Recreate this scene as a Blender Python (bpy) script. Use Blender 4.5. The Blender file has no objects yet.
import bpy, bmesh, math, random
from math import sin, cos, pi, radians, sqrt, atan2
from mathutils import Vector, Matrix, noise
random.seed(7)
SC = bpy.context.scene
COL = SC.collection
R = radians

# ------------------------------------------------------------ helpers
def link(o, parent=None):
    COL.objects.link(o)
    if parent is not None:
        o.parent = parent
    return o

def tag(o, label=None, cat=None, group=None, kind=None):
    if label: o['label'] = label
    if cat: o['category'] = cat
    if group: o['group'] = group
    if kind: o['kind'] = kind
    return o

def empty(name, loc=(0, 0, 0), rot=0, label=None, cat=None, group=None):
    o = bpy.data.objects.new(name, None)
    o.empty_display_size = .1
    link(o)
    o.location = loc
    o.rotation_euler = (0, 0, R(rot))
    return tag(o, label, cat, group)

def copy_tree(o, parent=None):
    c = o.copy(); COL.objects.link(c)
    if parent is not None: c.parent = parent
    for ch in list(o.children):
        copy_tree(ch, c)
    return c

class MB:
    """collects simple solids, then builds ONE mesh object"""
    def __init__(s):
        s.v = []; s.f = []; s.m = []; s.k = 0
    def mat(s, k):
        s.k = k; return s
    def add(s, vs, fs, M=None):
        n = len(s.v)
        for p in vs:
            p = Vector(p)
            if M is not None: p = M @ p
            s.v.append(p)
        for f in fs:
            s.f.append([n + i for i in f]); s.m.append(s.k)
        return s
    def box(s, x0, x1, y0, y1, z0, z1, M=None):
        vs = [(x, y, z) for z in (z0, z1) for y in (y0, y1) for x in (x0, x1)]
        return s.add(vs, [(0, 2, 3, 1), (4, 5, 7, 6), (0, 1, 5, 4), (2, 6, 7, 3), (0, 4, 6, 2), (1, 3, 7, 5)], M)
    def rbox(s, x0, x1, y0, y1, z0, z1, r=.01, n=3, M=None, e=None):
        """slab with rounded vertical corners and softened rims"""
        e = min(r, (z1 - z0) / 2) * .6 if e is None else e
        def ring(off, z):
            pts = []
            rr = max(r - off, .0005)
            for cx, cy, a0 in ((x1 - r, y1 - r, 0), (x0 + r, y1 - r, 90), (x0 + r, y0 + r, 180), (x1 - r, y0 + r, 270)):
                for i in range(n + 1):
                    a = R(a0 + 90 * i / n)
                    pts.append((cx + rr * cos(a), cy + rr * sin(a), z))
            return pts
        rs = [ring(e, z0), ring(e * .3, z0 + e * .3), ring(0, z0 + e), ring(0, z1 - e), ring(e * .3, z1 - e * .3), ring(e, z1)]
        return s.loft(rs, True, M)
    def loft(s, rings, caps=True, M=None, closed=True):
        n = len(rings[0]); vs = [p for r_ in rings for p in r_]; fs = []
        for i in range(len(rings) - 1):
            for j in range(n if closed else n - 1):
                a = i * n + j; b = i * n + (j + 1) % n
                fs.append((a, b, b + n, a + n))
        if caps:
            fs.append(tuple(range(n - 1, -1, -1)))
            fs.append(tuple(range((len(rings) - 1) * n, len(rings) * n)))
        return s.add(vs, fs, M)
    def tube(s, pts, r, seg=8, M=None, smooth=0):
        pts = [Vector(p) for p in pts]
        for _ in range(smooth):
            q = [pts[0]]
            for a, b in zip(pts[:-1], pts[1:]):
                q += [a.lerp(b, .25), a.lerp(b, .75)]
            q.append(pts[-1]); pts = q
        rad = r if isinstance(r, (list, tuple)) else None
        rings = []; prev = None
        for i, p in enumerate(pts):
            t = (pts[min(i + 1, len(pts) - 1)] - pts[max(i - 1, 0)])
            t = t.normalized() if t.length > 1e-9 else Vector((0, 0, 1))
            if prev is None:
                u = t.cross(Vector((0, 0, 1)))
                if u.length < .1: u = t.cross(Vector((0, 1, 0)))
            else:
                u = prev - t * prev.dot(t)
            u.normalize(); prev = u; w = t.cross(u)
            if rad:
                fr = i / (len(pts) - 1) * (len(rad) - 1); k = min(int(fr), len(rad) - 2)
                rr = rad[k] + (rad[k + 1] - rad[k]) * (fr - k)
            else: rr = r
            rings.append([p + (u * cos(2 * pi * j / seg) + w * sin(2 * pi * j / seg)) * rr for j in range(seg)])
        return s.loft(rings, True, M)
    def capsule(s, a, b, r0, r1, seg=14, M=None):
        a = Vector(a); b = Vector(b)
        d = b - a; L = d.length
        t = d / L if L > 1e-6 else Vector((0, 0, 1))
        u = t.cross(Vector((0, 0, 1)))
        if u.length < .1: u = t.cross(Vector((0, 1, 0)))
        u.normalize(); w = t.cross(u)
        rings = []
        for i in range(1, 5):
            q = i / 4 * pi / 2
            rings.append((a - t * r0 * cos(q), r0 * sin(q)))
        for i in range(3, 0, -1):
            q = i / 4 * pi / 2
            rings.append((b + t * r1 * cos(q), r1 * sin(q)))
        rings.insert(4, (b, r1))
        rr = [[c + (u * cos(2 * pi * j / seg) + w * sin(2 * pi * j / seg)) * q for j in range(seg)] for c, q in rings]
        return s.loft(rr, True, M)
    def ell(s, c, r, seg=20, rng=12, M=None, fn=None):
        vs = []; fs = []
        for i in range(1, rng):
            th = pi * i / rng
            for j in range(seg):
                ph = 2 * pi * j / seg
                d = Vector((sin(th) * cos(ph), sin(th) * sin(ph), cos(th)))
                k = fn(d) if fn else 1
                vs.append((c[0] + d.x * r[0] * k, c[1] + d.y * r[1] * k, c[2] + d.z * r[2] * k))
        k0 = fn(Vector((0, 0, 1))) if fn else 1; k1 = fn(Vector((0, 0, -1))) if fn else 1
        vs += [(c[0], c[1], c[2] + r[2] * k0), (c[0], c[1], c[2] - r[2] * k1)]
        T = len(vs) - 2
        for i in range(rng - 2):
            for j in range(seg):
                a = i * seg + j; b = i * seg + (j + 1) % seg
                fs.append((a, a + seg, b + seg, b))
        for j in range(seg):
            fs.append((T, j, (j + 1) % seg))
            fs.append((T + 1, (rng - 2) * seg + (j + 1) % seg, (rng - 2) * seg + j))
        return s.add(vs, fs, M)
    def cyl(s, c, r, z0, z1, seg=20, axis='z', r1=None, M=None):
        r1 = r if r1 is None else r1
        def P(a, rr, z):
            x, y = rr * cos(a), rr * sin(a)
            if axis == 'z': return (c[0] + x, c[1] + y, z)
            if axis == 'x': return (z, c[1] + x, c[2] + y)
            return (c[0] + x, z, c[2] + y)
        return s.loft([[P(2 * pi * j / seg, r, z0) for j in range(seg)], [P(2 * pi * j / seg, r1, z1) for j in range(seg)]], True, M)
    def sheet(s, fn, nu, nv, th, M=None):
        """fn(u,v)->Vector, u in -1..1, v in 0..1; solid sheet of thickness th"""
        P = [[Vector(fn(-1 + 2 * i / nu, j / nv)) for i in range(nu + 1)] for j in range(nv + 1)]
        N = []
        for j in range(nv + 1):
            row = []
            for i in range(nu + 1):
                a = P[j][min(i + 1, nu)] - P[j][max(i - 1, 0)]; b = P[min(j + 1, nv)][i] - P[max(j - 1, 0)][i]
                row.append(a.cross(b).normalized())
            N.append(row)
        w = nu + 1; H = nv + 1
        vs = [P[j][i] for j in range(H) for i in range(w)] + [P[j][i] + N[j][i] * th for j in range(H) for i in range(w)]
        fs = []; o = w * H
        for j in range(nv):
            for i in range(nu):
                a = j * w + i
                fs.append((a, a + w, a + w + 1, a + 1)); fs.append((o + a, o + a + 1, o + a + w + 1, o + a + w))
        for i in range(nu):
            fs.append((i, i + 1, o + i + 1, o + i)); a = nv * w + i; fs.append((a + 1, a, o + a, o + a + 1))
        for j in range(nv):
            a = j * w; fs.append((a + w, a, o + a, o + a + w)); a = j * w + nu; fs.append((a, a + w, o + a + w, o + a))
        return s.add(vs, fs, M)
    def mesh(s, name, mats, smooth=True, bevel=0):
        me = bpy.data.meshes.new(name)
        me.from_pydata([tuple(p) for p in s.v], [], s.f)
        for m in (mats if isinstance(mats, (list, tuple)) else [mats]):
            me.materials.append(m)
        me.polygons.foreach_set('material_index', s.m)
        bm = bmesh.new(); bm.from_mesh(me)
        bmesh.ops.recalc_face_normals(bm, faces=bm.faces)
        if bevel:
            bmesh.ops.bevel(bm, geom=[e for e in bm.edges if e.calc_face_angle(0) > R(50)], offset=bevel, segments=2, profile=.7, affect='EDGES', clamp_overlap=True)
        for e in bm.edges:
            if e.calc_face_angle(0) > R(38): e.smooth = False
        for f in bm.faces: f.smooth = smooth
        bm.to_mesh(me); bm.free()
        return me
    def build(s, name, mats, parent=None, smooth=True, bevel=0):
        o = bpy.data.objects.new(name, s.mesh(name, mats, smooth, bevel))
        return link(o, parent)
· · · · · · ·
WRITTEN TASK
List each line in the listing that contains the string "objects".

CORRECT OUTPUT
Recreate this scene as a Blender Python (bpy) script. Use Blender 4.5. The Blender file has no objects yet.
    COL.objects.link(o)
    o = bpy.data.objects.new(name, None)
    c = o.copy(); COL.objects.link(c)
        o = bpy.data.objects.new(name, s.mesh(name, mats, smooth, bevel))